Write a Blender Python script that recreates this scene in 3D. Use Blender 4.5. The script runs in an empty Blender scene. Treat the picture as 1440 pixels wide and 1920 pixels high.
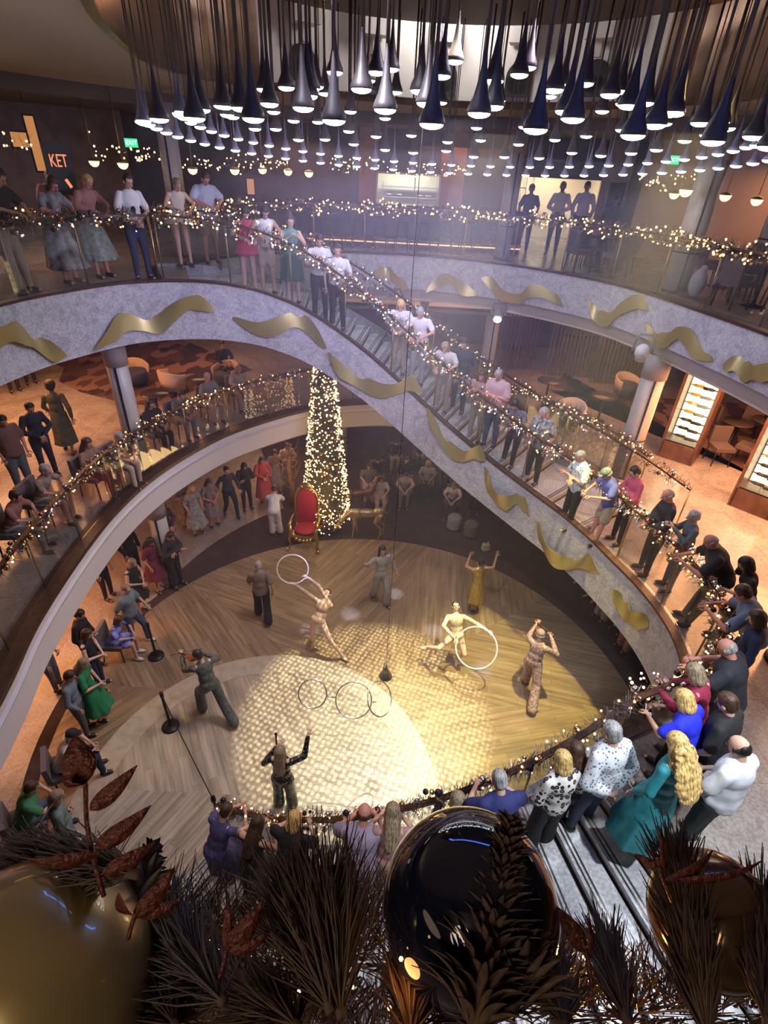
import bpy, bmesh, math, random
import numpy as np
from mathutils import Vector, Matrix, Quaternion
random.seed(7)
PI = math.pi
SC = bpy.context.scene
COL = SC.collection

# ---------------------------------------------------------------- camera
CAM_Z = 9.2                      # eye height: the top deck's floor is at 7.15, the middle deck's at 3.3, the stage at 0
Z1, Z2, Z3 = 0.0, 3.3, 7.15
F_PX, PITCH, ROLL = 1000.0, math.radians(33.4), math.radians(3.0)
_fw = Vector((0, math.cos(PITCH), -math.sin(PITCH)))
_r0 = Vector((1, 0, 0)); _u0 = _r0.cross(_fw)
_rt = math.cos(ROLL)*_r0 + math.sin(ROLL)*_u0
_up = -math.sin(ROLL)*_r0 + math.cos(ROLL)*_u0
cam_d = bpy.data.cameras.new('camera'); cam = bpy.data.objects.new('camera', cam_d); COL.objects.link(cam)
cam.matrix_world = Matrix(((_rt.x, _up.x, -_fw.x, 0), (_rt.y, _up.y, -_fw.y, 0), (_rt.z, _up.z, -_fw.z, CAM_Z), (0, 0, 0, 1)))
cam_d.sensor_fit = 'VERTICAL'; cam_d.sensor_height = 24; cam_d.lens = 24*F_PX/1920
cam_d.clip_start = 0.02; cam_d.clip_end = 200
SC.camera = cam

def ray(x, y):
    return _fw + _rt*((x-720)/F_PX) - _up*((y-960)/F_PX)
def P(x, y, z):                  # where a level plane z is seen at a given place of the photograph
    v = ray(x, y); t = (z-CAM_Z)/v.z
    return Vector((v.x*t, v.y*t, z))
def D(x, y, dist):               # a point at horizontal distance dist
    v = ray(x, y); t = dist/math.hypot(v.x, v.y)
    return Vector((v.x*t, v.y*t, CAM_Z+v.z*t))

# ---------------------------------------------------------------- world, exposure, lights
SC.view_settings.view_transform = 'Standard'; SC.view_settings.look = 'None'
SC.view_settings.gamma = 1; SC.view_settings.use_curve_mapping = False
SC.view_settings.exposure = 0.22
W = bpy.data.worlds.new('world'); SC.world = W; W.use_nodes = True
W.node_tree.nodes['Background'].inputs[0].default_value = (0.02, 0.014, 0.016, 1)
W.node_tree.nodes['Background'].inputs[1].default_value = 0.4
cy = SC.cycles
cy.max_bounces = 4; cy.diffuse_bounces = 2; cy.glossy_bounces = 2; cy.transmission_bounces = 2
cy.transparent_max_bounces = 16; cy.volume_bounces = 0
cy.caustics_reflective = False; cy.caustics_refractive = False
cy.adaptive_threshold = .02; cy.sample_clamp_indirect = 3.0; cy.sample_clamp_direct = 0
try: cy.use_denoising = True
except Exception: pass

def light(name, kind, loc, energy, color, aim=None, size=0.3, size_y=None, spot=40, blend=0.4, cutoff=None):
    d = bpy.data.lights.new(name, kind); d.energy = energy; d.color = color
    if kind == 'AREA':
        d.shape = 'RECTANGLE' if size_y else 'DISK'; d.size = size
        if size_y: d.size_y = size_y
    elif kind == 'SPOT':
        d.spot_size = math.radians(spot); d.spot_blend = blend; d.shadow_soft_size = size
    elif kind == 'POINT': d.shadow_soft_size = size
    o = bpy.data.objects.new(name, d); COL.objects.link(o); o.location = loc
    if aim is not None:
        o.rotation_euler = (Vector(aim)-Vector(loc)).to_track_quat('-Z', 'Y').to_euler()
    return o
WARM, AMBER, GOLDL, WHITEL, VIOLET, BLUE = (1, .72, .45), (1, .42, .17), (1, .80, .30), (1, .96, .86), (.62, .55, 1), (.45, .55, 1)

# stage lighting rig (hung in the chandelier's drum), with a few added fills
light('stage_wash_gold', 'SPOT', (3.4, 7.5, 11.0), 6500, (1, .86, .28), (2.5, 7.3, 0), .15, spot=31, blend=.7)
light('stage_wash_white', 'SPOT', (0.6, 7.5, 11.0), 5200, (1, .94, .72), (0.1, 6.1, 0), .15, spot=21, blend=.9)
light('stage_wash_soft', 'SPOT', (0.2, 8.5, 11.1), 950, (1, .78, .54), (-1.4, 7.6, 0), .4, spot=62, blend=.6)
light('spot_left_wood', 'SPOT', (-1, 9, 11.0), 900, (1, .86, .36), (-4.1, 5.9, 0), .12, spot=11, blend=.8)
light('violet_wash', 'SPOT', (1.5, 5.4, 8.9), 1100, VIOLET, (-2.2, 11.5, 6.4), .5, spot=75, blend=.9)
light('violet_wash_right', 'SPOT', (-1.5, 6.0, 8.9), 650, VIOLET, (5.0, 12.0, 6.3), .5, spot=70, blend=.9)
light('white_wash_band', 'SPOT', (-1.0, 4.5, 11.0), 1300, (.82, .89, 1), (3.2, 9.2, 3.5), .3, spot=38, blend=.7)
light('stair_wash', 'SPOT', (3.3, 1.3, 9.5), 1300, (.86, .93, 1), (2.75, 3.0, 3.9), .12, spot=52, blend=.7)
light('stair_wash_left', 'SPOT', (-0.9, 1.4, 9.5), 420, (1, .84, .72), (-1.5, 3.2, 1.2), .2, spot=40, blend=.8)
light('stair_white_pool', 'SPOT', (0.2, 1.4, 9.5), 300, (.85, .92, 1), (-.2, 2.6, 1.9), .05, spot=11, blend=.5)
light('fascia_wash_left', 'SPOT', (1.5, 7.5, 10.8), 1000, (.80, .74, 1), (-5.3, 6.8, 2.8), .4, spot=60, blend=.9)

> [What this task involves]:
Pictures are excluded: retype only the lines from the beginning of the listing above through the line with "COL = SC.collection", both included.

> [Task solution]:
Write a Blender Python script that recreates this scene in 3D. Use Blender 4.5. The script runs in an empty Blender scene. Treat the picture as 1440 pixels wide and 1920 pixels high.
import bpy, bmesh, math, random
import numpy as np
from mathutils import Vector, Matrix, Quaternion
random.seed(7)
PI = math.pi
SC = bpy.context.scene
COL = SC.collection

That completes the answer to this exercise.